The best shared window is usually 6:00 AM to 8:00 AM GMT, which equals 4:00 PM to 6:00 PM AEST. That range avoids very late evenings in Australia while still being possible for UK or GMT-based teams willing to start early. For recurring meetings, many companies choose 7:00 AM GMT = 5:00 PM AEST as a compromise that works reasonably well for product, consulting, and regional operations teams.
Is London the same as GMT all year?
No, London is not on GMT all year. The UK uses GMT in winter and switches to British Summer Time (BST, UTC+1) from the last Sunday in March to the last Sunday in October. If you are scheduling with a London office, you should check whether the meeting is being referenced in GMT as a fixed standard or in actual UK local time, because that can create a one-hour error.
Which Australian cities use AEST year-round?
Brisbane and most of Queensland use AEST (UTC+10) all year and do not observe daylight saving. This makes Queensland one of the easiest Australian regions for stable international scheduling with GMT, UTC, and Asian business hubs. By contrast, Sydney, Melbourne, Canberra, and Hobart move to AEDT in the warmer months, so their offset changes seasonally.
Why does my GMT to AEST conversion seem wrong in summer?
The most common reason is that the city you are comparing is not actually on AEST at that time. Many users search for “AEST” when they really mean Sydney or Melbourne local time, and those cities switch to AEDT (UTC+11) during daylight saving.
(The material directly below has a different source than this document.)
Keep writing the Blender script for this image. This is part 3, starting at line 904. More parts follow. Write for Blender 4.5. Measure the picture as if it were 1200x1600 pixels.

Another common source of confusion is that UK contacts may say “GMT” even when London is on BST, so checking both the named city and the exact offset avoids mistakes.
How can I use the converter to schedule a GMT to AEST meeting?
Open the GMT-to-AEST page on xconvert and use the preloaded grid to compare both time zones visually across the full 24-hour day. Click Select, drag across a GMT time block, and immediately see the matching AEST hours highlighted on the parallel row, including whether the slot falls in green work hours or yellow evening time. After that, export the selected range through ICS, Google Calendar, Gmail, Copy to clipboard, or Share link so everyone receives the confirmed meeting in their own local time zone.